Born in Mumbai around two months before India attained independence in 1947, Rushdie's stories have forever been tied to the country of his birth. The city he lived in until he turned 14 (before moving to Pakistan and, subsequently, England) first occupied centre-stage in his work in 1981 -- when Midnight's Children was published -- and continued to make an appearance in the years that followed, from Shame (1983) to The Satanic Verses (1988) to The Moor's Last Sigh (1995).
India continued to play her part too, be it in collections of essays such as Imaginary Homelands (1992) and Step Across This Line (2002), or novels such as The Ground Beneath Her Feet (1999) and his latest work, the much-applauded Shalimar the Clown (2005).
These days, Rushdie is doing publicly what he has long done in private -- mentoring young writers. He is currently a professor at Emory University in Atlanta, Georgia, where, for the next five years as distinguished writer in residence, he will teach weekly literature seminars for graduate students. Emory has no doubts about this valuable addition to their faculty. Which is why it also opted to buy his papers -- almost 100 boxes of personal material including computers with his e-mails, pages of typescript for The Satanic Verses and a great deal more.
Over the last twenty years, then, Rushdie has slowly moved from freelance advertisement copywriter to successful novelist; from international writer to world treasure.
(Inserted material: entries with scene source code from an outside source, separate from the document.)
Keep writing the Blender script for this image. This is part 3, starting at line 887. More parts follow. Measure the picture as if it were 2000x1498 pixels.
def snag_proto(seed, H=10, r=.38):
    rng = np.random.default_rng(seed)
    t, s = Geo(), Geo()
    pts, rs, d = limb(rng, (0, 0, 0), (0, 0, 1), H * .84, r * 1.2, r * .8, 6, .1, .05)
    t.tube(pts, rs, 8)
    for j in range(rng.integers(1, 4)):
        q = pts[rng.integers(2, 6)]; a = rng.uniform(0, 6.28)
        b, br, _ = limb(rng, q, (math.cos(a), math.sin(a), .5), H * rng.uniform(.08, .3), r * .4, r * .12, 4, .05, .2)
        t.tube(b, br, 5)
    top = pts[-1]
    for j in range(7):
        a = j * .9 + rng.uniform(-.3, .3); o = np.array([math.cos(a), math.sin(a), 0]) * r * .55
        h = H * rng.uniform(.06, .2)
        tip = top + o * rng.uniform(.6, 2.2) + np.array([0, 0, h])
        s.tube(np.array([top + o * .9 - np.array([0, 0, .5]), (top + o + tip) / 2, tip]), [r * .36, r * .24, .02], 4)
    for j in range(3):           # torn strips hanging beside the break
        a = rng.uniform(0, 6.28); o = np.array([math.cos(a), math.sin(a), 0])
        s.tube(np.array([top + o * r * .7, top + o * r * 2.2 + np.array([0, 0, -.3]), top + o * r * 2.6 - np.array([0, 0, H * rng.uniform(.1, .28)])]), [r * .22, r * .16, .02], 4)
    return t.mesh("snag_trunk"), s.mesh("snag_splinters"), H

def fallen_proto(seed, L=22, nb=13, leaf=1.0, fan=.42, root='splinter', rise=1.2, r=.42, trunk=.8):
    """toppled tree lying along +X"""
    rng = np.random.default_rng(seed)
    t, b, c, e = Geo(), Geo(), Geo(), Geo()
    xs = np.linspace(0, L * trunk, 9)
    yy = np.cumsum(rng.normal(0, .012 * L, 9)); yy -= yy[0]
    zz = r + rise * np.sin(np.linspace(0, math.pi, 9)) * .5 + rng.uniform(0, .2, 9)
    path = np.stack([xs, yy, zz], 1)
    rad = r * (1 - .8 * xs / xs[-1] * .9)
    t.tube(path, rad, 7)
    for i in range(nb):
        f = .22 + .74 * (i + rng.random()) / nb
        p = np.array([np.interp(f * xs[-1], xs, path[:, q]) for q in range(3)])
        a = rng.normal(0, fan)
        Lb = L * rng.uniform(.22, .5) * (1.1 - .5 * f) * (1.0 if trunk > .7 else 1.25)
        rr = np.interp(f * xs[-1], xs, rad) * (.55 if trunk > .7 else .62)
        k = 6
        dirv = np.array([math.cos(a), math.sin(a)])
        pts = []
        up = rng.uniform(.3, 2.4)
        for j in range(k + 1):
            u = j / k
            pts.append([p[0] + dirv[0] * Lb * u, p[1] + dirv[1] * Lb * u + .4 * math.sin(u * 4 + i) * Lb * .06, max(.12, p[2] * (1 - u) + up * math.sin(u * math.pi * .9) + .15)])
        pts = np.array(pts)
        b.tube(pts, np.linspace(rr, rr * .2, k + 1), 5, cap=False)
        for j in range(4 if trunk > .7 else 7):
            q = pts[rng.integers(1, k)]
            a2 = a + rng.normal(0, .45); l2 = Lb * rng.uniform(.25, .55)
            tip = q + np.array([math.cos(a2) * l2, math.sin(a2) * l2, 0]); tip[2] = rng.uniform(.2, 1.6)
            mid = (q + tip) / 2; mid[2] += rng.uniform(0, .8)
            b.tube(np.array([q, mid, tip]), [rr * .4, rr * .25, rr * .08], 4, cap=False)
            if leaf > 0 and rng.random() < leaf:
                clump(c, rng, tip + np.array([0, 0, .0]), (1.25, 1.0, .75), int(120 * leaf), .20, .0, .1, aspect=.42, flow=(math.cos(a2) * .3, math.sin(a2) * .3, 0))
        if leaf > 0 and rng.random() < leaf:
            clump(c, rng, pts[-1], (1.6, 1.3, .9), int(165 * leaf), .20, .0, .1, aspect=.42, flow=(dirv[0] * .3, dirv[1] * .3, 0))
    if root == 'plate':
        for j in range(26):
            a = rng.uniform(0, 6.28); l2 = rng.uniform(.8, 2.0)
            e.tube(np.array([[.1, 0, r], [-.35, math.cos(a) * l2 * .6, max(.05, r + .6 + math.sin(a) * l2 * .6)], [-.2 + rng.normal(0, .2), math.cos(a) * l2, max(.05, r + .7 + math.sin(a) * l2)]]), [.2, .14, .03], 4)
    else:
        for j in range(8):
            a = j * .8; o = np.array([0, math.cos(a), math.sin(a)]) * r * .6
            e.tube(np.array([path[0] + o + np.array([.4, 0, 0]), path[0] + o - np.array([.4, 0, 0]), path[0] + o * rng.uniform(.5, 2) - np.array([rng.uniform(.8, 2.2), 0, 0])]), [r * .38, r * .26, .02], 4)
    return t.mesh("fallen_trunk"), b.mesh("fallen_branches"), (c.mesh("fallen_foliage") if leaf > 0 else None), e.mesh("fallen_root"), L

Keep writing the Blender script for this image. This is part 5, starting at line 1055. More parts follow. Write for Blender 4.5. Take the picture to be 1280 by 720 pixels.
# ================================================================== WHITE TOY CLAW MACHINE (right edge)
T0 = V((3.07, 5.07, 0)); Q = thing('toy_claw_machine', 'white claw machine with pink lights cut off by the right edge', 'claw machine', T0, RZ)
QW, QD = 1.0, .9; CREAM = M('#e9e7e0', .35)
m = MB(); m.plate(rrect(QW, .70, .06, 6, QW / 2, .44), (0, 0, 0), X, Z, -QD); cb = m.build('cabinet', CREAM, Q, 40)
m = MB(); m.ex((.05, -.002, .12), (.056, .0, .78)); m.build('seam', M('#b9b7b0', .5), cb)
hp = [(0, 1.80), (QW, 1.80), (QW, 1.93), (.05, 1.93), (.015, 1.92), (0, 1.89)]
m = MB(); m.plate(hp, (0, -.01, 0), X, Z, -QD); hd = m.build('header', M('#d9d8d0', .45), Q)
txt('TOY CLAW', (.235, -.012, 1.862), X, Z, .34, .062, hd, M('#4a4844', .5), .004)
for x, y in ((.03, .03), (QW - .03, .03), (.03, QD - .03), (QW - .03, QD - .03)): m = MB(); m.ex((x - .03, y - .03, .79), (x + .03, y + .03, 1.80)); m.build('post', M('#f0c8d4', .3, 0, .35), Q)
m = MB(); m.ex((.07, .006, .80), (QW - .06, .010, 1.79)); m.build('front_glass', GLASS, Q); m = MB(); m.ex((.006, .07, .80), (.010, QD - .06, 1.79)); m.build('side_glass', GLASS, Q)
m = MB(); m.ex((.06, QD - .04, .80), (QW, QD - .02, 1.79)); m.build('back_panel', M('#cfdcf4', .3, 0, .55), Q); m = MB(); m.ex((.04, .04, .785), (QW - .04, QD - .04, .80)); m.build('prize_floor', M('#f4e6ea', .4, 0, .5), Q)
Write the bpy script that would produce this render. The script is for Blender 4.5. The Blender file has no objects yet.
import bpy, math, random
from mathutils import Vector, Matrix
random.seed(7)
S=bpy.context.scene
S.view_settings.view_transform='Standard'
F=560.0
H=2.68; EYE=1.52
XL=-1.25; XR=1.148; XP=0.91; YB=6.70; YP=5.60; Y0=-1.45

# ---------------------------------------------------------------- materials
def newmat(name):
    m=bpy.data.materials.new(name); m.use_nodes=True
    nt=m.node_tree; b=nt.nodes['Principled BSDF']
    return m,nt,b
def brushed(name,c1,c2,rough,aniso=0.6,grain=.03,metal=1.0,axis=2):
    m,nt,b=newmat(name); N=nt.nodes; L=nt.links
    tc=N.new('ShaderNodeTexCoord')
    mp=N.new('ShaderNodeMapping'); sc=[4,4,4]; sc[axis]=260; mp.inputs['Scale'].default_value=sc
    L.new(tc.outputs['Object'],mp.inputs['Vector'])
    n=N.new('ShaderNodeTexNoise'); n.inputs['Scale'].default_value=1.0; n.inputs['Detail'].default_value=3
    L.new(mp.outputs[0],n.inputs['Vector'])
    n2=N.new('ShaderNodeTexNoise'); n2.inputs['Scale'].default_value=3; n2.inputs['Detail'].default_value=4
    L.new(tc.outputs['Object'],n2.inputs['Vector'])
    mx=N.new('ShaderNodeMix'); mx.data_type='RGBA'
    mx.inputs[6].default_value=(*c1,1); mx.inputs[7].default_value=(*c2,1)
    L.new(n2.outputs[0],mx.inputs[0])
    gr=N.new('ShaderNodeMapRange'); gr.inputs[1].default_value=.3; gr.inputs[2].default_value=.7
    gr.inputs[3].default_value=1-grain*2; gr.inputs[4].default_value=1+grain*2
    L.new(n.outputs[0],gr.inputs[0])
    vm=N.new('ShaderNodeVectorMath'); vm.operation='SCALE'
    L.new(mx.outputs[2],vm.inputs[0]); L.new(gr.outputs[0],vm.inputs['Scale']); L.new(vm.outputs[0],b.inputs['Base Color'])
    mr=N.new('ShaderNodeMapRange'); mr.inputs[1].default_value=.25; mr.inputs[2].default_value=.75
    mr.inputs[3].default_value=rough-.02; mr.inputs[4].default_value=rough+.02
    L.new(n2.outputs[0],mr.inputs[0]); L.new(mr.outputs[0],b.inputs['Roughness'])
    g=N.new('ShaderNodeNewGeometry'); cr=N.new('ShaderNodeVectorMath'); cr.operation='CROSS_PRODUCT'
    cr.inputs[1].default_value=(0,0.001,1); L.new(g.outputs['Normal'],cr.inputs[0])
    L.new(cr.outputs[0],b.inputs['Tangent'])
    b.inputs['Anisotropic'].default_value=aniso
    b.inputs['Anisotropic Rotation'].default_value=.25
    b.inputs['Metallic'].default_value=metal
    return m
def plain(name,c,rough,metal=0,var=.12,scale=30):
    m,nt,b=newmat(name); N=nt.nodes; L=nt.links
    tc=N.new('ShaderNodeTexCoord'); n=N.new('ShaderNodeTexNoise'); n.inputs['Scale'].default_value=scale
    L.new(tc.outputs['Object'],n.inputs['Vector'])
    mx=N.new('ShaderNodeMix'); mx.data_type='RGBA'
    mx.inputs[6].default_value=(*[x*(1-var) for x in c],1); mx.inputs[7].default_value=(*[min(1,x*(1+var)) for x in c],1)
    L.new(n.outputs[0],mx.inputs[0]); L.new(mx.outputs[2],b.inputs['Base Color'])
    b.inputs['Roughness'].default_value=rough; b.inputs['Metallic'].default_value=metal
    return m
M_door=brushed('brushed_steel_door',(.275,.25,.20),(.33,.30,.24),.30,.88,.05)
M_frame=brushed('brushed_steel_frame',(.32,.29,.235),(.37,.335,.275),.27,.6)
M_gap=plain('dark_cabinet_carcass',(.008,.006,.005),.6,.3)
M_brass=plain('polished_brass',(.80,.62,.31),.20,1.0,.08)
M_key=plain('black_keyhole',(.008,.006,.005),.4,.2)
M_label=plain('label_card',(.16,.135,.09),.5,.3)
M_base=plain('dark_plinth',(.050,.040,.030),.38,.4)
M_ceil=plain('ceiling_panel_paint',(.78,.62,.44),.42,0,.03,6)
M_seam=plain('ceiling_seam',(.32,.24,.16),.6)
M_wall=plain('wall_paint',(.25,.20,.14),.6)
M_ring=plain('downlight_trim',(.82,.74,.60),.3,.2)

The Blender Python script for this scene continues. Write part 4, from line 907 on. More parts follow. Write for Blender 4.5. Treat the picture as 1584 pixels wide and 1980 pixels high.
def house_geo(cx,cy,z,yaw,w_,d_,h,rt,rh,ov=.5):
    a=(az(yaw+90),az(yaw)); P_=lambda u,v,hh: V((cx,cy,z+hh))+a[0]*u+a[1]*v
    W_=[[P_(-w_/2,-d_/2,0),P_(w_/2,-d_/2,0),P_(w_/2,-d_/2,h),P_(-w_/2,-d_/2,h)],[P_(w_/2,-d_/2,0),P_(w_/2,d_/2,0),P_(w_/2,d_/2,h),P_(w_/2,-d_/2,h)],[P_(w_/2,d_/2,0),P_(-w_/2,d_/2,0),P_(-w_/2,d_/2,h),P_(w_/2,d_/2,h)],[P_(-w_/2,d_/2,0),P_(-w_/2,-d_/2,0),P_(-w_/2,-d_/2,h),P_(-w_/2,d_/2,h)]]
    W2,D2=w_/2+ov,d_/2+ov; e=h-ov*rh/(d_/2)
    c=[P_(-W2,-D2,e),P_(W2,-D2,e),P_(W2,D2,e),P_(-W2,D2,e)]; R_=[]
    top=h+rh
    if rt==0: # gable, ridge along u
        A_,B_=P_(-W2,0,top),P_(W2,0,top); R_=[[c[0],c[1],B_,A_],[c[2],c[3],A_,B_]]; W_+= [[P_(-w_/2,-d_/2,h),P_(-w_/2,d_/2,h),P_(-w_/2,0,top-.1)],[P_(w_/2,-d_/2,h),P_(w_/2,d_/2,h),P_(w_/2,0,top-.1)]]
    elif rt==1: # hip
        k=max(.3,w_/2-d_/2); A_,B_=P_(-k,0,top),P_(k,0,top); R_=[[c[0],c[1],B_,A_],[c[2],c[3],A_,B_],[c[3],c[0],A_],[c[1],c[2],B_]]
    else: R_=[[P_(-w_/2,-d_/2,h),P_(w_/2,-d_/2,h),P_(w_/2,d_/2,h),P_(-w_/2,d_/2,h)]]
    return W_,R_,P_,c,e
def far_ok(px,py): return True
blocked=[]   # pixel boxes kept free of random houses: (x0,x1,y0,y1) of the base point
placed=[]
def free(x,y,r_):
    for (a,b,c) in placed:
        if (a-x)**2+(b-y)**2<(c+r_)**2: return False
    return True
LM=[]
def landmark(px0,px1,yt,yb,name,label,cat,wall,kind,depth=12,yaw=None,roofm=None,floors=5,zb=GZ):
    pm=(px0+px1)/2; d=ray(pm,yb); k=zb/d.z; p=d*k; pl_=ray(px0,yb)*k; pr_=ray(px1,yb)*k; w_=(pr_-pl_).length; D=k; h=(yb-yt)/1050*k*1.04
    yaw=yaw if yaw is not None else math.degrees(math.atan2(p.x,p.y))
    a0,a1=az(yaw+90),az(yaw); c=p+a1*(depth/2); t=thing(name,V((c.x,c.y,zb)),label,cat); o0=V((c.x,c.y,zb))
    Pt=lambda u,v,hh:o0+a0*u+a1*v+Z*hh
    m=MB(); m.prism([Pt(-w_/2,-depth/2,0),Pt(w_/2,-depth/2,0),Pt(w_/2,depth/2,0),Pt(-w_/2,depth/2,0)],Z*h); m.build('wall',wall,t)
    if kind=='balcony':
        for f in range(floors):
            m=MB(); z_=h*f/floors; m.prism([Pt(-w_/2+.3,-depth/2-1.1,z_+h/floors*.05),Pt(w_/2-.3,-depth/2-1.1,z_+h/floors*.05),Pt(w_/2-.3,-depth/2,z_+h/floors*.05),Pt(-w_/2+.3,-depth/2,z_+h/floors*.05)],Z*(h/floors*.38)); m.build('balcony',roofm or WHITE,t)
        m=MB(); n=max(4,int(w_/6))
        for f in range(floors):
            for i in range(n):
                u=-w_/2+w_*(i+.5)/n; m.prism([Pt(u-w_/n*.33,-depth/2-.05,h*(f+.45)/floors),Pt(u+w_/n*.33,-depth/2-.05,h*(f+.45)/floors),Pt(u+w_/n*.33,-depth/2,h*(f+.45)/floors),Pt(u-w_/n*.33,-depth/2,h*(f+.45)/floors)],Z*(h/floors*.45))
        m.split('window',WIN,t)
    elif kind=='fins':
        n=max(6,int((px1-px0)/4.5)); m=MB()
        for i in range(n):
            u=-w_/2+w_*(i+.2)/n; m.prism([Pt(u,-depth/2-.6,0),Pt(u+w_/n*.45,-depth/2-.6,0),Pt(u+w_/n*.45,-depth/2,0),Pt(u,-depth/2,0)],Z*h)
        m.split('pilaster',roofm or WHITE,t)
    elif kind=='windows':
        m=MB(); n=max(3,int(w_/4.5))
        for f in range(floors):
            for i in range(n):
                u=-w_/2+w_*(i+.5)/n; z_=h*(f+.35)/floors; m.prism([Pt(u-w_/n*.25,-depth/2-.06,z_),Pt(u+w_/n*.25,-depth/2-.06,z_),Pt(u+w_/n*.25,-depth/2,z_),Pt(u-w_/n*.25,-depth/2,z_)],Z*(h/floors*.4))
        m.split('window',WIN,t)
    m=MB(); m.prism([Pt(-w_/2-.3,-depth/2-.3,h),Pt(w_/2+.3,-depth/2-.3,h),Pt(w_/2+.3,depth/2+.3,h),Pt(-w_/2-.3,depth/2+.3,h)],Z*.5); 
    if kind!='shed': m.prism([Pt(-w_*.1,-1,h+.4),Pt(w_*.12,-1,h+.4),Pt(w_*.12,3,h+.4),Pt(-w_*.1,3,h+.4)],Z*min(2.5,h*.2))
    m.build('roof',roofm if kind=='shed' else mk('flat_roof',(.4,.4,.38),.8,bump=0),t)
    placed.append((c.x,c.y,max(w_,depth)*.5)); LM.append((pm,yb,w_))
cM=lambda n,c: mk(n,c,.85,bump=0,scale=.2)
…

He has, along the way, picked up everything from the Booker Prize for Fiction (for Midnight's Children) and the James Tait Black Memorial Prize, to an Arts Council Writers' Award, Whitbread Novel Award, Prix du Meilleur Livre Etranger (for Shame), Writers' Guild Award (for 1990's Haroun and the Sea of Stories) and, for good measure, the Booker of Bookers (again, for Midnight's Children). And then there are those eight honorary doctorates laid at his feet by universities from around the world.